The German East Asiatic Squadron, consisting of the armoured cruisers Schanhorst and Gneisienau and several light cruisers made passage across the Pacific to the west coast of South America where they encountered and sank two British cruisers, the Monmouth and Good Hope, before themselves being sunk off the Falkland Islands.

The Konigsberg operated from Germany's colony of Tanga. After sinking a British cruisershe hid in the upper reaches of the Rufiji River. After a lengthy naval and air campaign by British forces she was finally destroyed by the indirect fire from two RN Monitors.

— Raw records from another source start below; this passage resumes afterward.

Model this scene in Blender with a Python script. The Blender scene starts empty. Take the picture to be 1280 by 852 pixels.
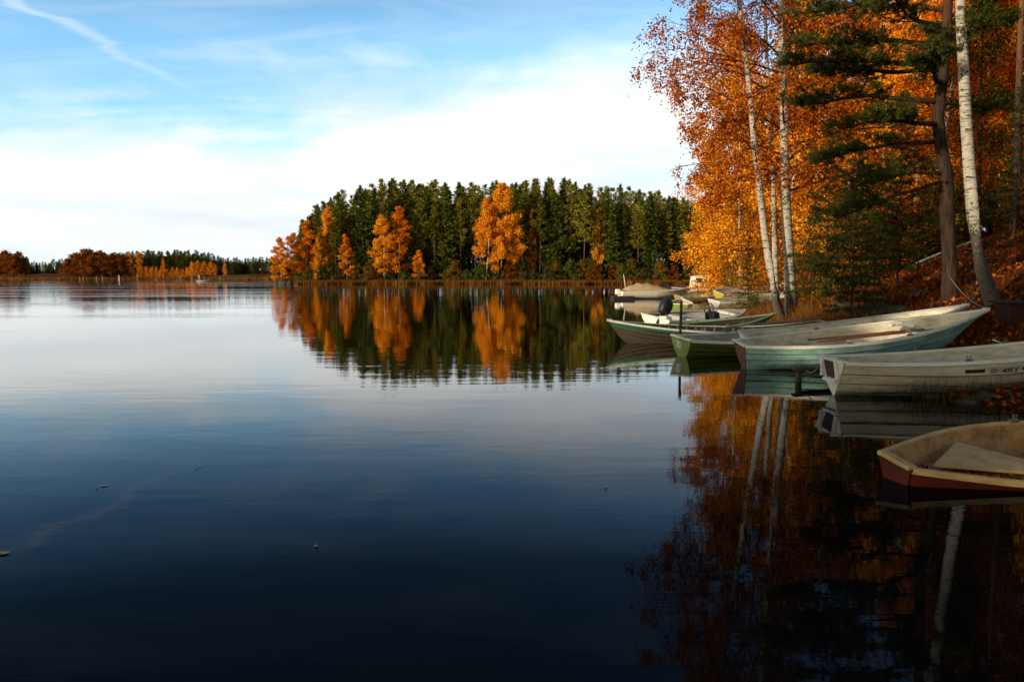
import bpy, math, random
import numpy as np
from mathutils import Vector, Matrix
R_ = math.radians
random.seed(7)
scene = bpy.context.scene
COL = scene.collection

# ------------------------------------------------------------------ camera
FPX, CH, HY = 1000.0, 1.8, 345.0
PITCH = math.atan((426 - HY) / FPX)
cam_d = bpy.data.cameras.new('camera'); cam = bpy.data.objects.new('camera', cam_d); COL.objects.link(cam)
cam_d.sensor_width = 36; cam_d.lens = FPX / 1280 * 36; cam_d.clip_end = 9000; cam_d.clip_start = .1
cam.location = (0, 0, CH); cam.rotation_euler = (math.pi / 2 - PITCH, 0, 0)
scene.camera = cam

def at(px, py, Y):
    """world point seen at a photo pixel at world depth Y"""
    u = (px - 640) / FPX; v = (426 - py) / FPX
    d = Vector((u, math.cos(PITCH) + v * math.sin(PITCH), -math.sin(PITCH) + v * math.cos(PITCH)))
    return Vector((0, 0, CH)) + d * (Y / d.y)

# ------------------------------------------------------------------ helpers
def link(o): COL.objects.link(o); return o
def tag(o, label=None, cat=None, group=None, kind=None):
    if label: o['label'] = label
    if cat: o['category'] = cat
    if group: o['group'] = group
    if kind: o['kind'] = kind
    return o
def empty(name, loc=(0, 0, 0), label=None, cat=None, group=None):
    o = bpy.data.objects.new(name, None); link(o); o.location = loc; o.empty_display_size = .2
    return tag(o, label, cat, group)
def fastmesh(name, V, F, mat=None, smooth=False):
    V = np.asarray(V, dtype=np.float32).reshape(-1, 3); F = np.asarray(F, dtype=np.int32)
    me = bpy.data.meshes.new(name); k = F.shape[1]; n = F.shape[0]
    me.vertices.add(len(V)); me.vertices.foreach_set('co', V.ravel())
    me.loops.add(n * k); me.loops.foreach_set('vertex_index', F.ravel())
    me.polygons.add(n); me.polygons.foreach_set('loop_start', np.arange(0, n * k, k, dtype=np.int32))
    if smooth: me.polygons.foreach_set('use_smooth', np.ones(n, dtype=bool))
    me.update(calc_edges=True)
    if mat: me.materials.append(mat)
    return me
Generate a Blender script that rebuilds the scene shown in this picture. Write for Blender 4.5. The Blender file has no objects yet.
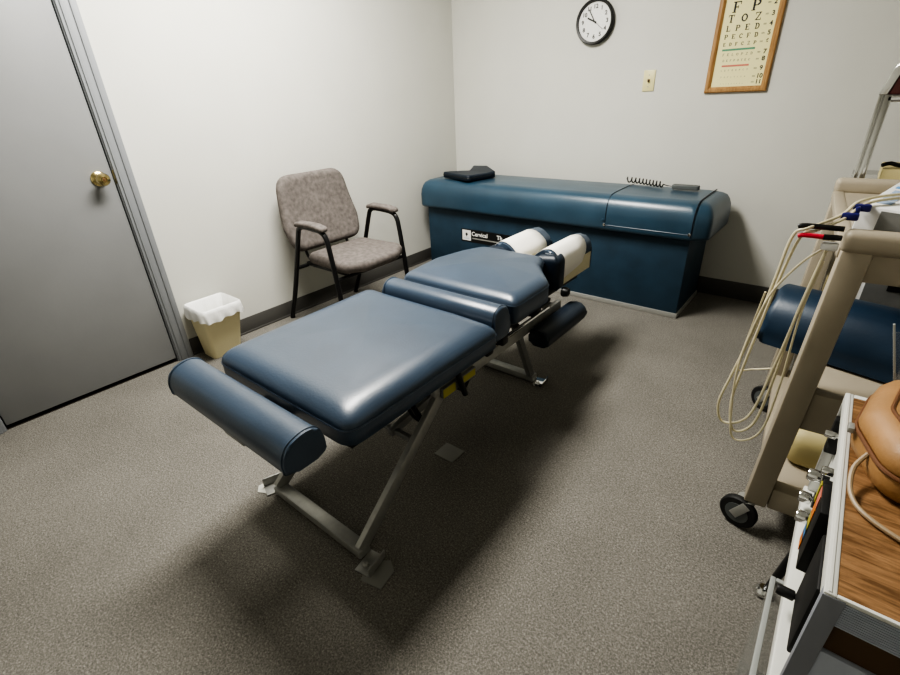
import bpy, bmesh, math, random
from mathutils import Vector, Matrix
random.seed(7)
C = bpy.context.scene.collection
PI = math.pi

# ------------------------------------------------------------------ materials
def newmat(name):
    m = bpy.data.materials.new(name); m.use_nodes = True
    nt = m.node_tree; b = nt.nodes['Principled BSDF']
    return m, nt, b
def mat(name, col, rough=.5, metal=0, bump=0, bscale=200, var=0, vscale=5, coat=0, spec=.5, alpha=1, trans=0, emit=None, estr=0, col2=None):
    m, nt, b = newmat(name)
    b.inputs['Base Color'].default_value = (*col, 1)
    b.inputs['Roughness'].default_value = rough
    b.inputs['Metallic'].default_value = metal
    b.inputs['Coat Weight'].default_value = coat
    b.inputs['Coat Roughness'].default_value = .2
    b.inputs['Specular IOR Level'].default_value = spec
    b.inputs['Transmission Weight'].default_value = trans
    if emit:
        b.inputs['Emission Color'].default_value = (*emit, 1); b.inputs['Emission Strength'].default_value = estr
    tc = nt.nodes.new('ShaderNodeTexCoord')
    if var:
        n = nt.nodes.new('ShaderNodeTexNoise'); n.inputs['Scale'].default_value = vscale; n.inputs['Detail'].default_value = 5
        r = nt.nodes.new('ShaderNodeValToRGB'); r.color_ramp.elements[0].position = .3; r.color_ramp.elements[1].position = .7
        c2 = col2 or tuple(min(1, c*(1+var)) for c in col); c1 = tuple(c*(1-var) for c in col) if not col2 else col
        r.color_ramp.elements[0].color = (*c1, 1); r.color_ramp.elements[1].color = (*c2, 1)
        nt.links.new(tc.outputs['Object'], n.inputs['Vector']); nt.links.new(n.outputs['Fac'], r.inputs['Fac']); nt.links.new(r.outputs['Color'], b.inputs['Base Color'])
    if bump:
        n = nt.nodes.new('ShaderNodeTexNoise'); n.inputs['Scale'].default_value = bscale; n.inputs['Detail'].default_value = 3
        u = nt.nodes.new('ShaderNodeBump'); u.inputs['Strength'].default_value = bump; u.inputs['Distance'].default_value = .003
        nt.links.new(tc.outputs['Object'], n.inputs['Vector']); nt.links.new(n.outputs['Fac'], u.inputs['Height']); nt.links.new(u.outputs['Normal'], b.inputs['Normal'])
    return m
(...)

By the middle of 1915 the high seas had been mostly cleared of German surface warships, but three armed German ships dominated Lake Tanganyika. Two British armed motor boats were shipped to the West African coast from England where they made their way by river and an overland haulage to the lake, a 400 mile journey. The result was the destruction of the German gun boats and the invasion of Tanganyika by British forces. This operation became the inspiration for CS Forester's novel The African Queen and the film that followed.